It's hard to help your child learn how to deal with mean kids. I've told mine that it has nothing to do with them, that the mean kid is just not a nice person.

I remember Mini had a problem with one girl in particular who liked to pick at everything about her. Clothes,shoes, hair... and there was nothing about Mini that stood out as she was wearing the same stuff as kids her age were.

So, I told her to tell the girl "That's your opinion." and then ignore her. Made the girl really mad and she ramped up for a few days. Eventually she realized she wasn't getting a reaction though so she moved on.


One method I think is effective for teaching kids to deal with mean kids is to show them the old saying, “No one can hurt your feelings unless you let them.” It's true, though it can be hard to practice. I think teaching kids that mean comments and snotty behavior isn't a reflection on THEIR character, but the person who is being mean.


I think the first step in handling mean kids is to raise ours to know their worth, their value and have high self confidence in a world that seems to push the idea of bringing people down.

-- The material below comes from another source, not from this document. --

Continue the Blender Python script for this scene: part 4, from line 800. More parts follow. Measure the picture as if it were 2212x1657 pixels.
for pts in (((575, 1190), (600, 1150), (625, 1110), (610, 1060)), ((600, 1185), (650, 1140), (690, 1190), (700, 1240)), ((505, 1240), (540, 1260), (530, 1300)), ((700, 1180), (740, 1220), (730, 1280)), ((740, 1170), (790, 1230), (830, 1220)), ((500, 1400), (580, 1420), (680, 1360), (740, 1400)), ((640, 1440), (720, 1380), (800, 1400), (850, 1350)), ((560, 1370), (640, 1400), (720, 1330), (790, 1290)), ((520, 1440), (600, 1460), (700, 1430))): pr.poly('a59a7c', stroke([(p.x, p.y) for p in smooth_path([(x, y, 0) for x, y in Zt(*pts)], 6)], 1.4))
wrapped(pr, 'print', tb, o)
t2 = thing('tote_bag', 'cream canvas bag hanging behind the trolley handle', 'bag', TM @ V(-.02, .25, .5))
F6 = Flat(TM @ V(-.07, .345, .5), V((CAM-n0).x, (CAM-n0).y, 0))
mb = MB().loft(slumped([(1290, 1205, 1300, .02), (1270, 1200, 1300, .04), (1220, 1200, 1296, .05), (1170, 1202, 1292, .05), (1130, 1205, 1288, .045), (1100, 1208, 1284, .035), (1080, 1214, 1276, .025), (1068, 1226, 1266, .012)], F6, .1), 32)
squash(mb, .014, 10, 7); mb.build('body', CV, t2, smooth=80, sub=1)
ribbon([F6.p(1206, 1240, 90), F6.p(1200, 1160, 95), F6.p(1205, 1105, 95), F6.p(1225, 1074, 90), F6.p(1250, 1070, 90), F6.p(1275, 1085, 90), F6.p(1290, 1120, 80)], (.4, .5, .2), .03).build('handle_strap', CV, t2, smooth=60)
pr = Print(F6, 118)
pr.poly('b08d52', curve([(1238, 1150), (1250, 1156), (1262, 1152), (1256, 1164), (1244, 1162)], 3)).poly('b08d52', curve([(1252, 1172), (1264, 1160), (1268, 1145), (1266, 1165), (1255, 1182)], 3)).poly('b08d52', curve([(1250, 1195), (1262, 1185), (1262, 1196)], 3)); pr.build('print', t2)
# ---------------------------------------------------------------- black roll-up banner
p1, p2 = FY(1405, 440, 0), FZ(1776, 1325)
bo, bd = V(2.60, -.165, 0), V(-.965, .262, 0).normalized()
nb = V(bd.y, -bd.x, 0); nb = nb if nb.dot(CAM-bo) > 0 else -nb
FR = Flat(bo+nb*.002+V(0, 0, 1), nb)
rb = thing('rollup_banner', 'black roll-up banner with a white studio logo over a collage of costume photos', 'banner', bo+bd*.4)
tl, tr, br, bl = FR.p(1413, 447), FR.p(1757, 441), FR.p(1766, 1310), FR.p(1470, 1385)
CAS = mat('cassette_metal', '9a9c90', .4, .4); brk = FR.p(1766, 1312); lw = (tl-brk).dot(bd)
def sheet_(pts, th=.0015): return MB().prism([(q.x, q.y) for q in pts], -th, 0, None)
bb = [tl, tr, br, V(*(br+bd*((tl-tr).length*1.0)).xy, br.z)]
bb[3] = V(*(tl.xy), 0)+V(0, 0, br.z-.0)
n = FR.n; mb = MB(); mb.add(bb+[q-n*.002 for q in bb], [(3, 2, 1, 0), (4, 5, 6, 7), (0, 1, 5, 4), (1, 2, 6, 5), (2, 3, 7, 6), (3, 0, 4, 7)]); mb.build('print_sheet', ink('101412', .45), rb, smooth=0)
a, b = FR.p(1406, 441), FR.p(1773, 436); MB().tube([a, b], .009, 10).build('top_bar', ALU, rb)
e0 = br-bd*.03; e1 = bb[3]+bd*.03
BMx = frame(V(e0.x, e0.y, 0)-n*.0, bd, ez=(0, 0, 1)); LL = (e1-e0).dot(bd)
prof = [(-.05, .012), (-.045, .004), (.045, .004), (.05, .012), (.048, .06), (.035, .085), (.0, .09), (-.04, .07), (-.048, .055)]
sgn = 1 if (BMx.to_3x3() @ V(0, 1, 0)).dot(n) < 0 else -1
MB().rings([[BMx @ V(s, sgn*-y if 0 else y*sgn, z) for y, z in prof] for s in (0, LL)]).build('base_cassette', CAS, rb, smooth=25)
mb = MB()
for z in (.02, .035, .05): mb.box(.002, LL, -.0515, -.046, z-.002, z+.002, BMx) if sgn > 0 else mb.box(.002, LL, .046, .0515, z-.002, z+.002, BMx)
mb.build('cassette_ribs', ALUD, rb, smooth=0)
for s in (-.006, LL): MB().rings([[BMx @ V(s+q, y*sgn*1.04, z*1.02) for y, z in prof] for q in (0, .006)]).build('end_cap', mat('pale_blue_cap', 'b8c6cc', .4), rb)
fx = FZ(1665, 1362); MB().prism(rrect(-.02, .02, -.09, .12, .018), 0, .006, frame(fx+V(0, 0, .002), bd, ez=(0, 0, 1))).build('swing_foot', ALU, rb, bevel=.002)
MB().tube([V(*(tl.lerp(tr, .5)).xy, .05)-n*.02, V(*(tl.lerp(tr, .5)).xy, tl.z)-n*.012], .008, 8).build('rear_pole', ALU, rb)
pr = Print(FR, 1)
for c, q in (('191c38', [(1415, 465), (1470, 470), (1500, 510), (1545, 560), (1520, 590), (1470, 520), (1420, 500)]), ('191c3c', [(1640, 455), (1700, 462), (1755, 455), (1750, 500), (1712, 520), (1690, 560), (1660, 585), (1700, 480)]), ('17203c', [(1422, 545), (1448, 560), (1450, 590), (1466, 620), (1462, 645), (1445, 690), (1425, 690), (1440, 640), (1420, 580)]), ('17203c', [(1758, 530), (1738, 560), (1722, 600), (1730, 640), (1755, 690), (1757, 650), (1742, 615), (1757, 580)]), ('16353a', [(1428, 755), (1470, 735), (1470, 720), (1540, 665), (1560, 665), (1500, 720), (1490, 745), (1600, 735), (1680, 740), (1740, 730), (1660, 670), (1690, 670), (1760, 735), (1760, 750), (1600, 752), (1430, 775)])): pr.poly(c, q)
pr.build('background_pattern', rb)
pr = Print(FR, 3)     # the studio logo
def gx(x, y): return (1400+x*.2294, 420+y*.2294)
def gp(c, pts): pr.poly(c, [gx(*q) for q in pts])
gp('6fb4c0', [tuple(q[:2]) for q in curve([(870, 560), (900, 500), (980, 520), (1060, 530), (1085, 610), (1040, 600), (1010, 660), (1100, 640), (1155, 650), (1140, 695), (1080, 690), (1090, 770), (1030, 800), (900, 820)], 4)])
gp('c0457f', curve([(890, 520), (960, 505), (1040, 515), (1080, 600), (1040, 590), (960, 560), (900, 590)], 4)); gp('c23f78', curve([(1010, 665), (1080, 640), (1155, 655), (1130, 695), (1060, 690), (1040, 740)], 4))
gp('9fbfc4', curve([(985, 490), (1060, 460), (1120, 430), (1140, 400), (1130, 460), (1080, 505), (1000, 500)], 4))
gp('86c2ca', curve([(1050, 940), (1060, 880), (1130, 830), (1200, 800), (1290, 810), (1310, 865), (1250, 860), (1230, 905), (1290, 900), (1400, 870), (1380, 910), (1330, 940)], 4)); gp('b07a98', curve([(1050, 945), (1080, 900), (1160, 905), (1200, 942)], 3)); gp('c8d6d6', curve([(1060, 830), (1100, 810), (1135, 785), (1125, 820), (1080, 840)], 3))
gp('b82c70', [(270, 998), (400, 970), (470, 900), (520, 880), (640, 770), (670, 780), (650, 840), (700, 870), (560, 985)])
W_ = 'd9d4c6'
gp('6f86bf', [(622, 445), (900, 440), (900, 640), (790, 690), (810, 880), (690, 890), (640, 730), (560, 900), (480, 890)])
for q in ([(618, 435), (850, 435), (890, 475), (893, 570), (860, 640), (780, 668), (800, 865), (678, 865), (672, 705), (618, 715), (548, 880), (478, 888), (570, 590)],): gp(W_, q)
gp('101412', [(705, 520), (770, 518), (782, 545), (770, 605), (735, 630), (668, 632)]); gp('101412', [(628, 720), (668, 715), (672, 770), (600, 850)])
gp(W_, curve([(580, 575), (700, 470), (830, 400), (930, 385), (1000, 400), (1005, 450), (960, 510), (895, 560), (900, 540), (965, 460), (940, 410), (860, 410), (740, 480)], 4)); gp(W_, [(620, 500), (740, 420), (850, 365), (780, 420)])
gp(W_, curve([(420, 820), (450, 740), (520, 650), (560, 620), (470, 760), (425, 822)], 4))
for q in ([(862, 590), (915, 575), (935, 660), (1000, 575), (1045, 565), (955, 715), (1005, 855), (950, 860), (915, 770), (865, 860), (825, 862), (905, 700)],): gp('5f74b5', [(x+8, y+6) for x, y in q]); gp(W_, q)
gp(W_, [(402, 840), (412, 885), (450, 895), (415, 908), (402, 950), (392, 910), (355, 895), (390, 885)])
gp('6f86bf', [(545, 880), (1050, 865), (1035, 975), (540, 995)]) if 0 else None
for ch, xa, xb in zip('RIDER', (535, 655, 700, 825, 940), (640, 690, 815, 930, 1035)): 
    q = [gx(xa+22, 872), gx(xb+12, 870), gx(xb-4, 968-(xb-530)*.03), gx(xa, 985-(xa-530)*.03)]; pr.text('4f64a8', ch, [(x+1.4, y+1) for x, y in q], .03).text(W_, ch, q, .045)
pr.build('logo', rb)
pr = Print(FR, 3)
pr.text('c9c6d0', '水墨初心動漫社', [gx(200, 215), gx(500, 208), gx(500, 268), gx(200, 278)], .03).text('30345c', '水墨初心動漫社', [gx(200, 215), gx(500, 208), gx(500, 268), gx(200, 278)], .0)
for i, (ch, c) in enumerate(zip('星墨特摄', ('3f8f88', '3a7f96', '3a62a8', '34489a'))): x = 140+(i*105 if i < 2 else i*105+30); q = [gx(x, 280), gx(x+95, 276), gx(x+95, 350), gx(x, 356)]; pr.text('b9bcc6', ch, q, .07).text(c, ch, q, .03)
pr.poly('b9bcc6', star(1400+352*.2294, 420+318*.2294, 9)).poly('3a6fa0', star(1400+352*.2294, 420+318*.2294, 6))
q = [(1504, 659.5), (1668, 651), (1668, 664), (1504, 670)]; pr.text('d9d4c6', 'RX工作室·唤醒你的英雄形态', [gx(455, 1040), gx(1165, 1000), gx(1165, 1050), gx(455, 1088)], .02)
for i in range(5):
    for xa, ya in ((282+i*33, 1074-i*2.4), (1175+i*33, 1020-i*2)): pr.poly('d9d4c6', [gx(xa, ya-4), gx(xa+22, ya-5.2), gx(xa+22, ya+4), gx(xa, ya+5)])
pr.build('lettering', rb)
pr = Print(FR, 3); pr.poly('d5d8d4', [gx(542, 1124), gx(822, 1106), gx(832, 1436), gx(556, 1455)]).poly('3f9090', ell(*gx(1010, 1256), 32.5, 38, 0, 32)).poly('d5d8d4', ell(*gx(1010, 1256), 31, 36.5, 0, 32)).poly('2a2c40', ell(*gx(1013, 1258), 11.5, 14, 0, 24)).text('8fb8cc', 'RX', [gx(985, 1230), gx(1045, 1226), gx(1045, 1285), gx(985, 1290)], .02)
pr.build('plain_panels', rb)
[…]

Teach our kids that it's ok not to like someone else but never is it okay to make those people feel less valuable as an individual. I also have taught my kids that mean people are usually missing something inside of their own self, to realize it's not about who they are being mean to


The best defense against mean kids is a strong sense of self and your valule and worth. If we teach our kids to know their self worth then they will know that what the mean kid is saying is not true and they will be better able to stand up for themselves. We also realize that most mean people are wounded people so helping our kids understand that it is not about them but rather about the kid being mean can also help.